All of us laymen, of whatever denomination, whether magistrates, politicians, authors, or solitary thinkers, ought to take up the cause of women more seriously than we have hitherto done.

We cannot leave them where they now are, in hands so harsh and unfeeling, and which are, moreover, unsafe in more than one respect.

Nothing can be more important or more worthy of uniting us together.

Let us, I pray you, come to an understanding about it; it is the most holy of all causes: let there be then a cessation from religious strife. We can recommence our disputes afterwards as much as we please.

And first let us frankly confess the truth to one another. The evil when confessed and known has a better chance of being remedied. Whom ought we to accuse in the present state of things?

Let us not accuse the Jesuits, who carry on their Jesuitical trade, nor the priests, who are dangerous, restless, and violent, only because they are unhappy. No; we ought rather to accuse ourselves.

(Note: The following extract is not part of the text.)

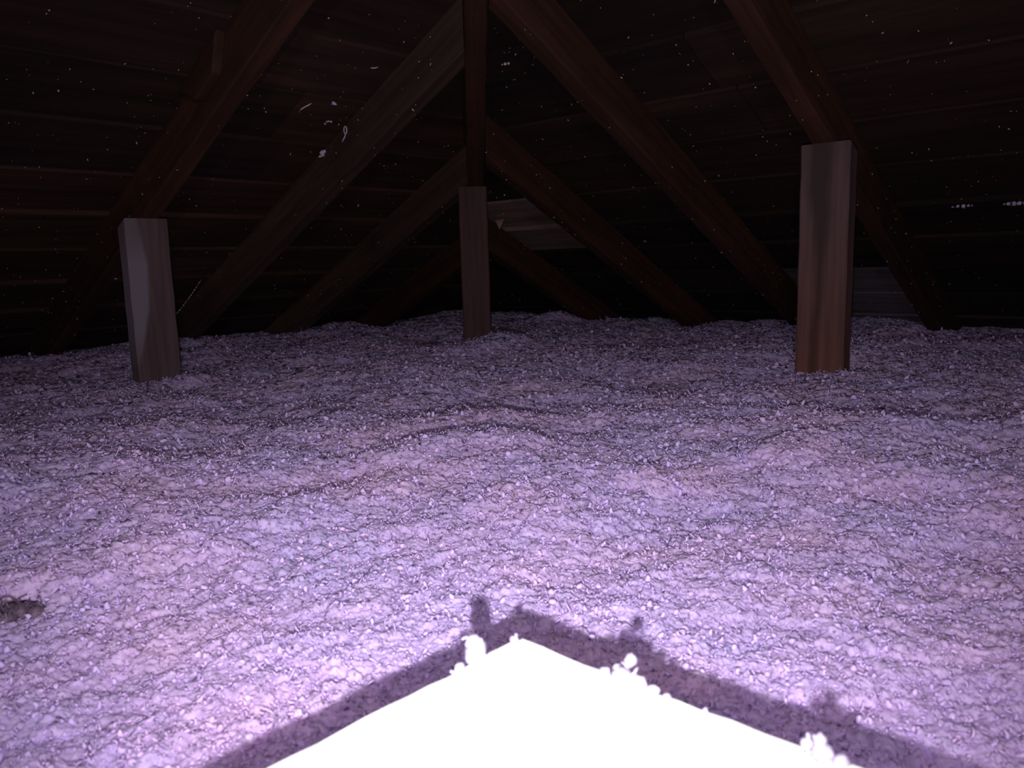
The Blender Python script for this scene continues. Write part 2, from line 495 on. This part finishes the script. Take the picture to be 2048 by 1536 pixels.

If dead men return in broad daylight, if these Gothic phantoms haunt our streets at noon-day, it is because the living have let the spirit of life grow weak within them. How is it that these men re-appear among us, after having been buried by history with all funeral rites, and laid by the side of other ancient orders? The very sight of them is a solemn token and a serious warning.

This has been allowed to take place, O ye men of the present day, to bring you to your senses, and to remind you of what you ought to be. If the future that is within you were revealed in its full light, who would turn his eyes towards the departing shadows of darkness and night? It is for you to find, and for you to make, the future. This is not a thing that you must expect to find ready made. If the future is already in you as a bud, transmitted from the most distant ages, let it grow there as the desire for progress and amelioration, a paternal wish for the happiness of those who are to follow you. Love in anticipation your unknown son, for he will be born. Men call him "The time to come." Then work for him.

The day when fellow-mortals will perceive in you the man of future and a magnanimous mind, families will be rallied. Woman will follow you everywhere, if she can say to herself, "I am the wife of a strong man."

Modern strength appears in the powerful liberty with which you go on disengaging the reality from the forms, and the spirit from the dead letter. But why do you not reveal yourself to the companion of your life, in that which is for you your life itself? She passes away days and years by your side, without seeing or knowing the grandeur that is within you. If she saw you walk free, strong, and prosperous in action and in science, she would not remain chained down to material idolatry, and bound to the sterile letter; she would rise to a faith far more free and pure, and you would be as one in faith. She would preserve for you this common treasure of religious life, where you might seek for comfort when your mind is languid; and when your various toils, studies, and business have weakened the vital unity within you, she would bring back your thoughts and life to God, the true, the only unity.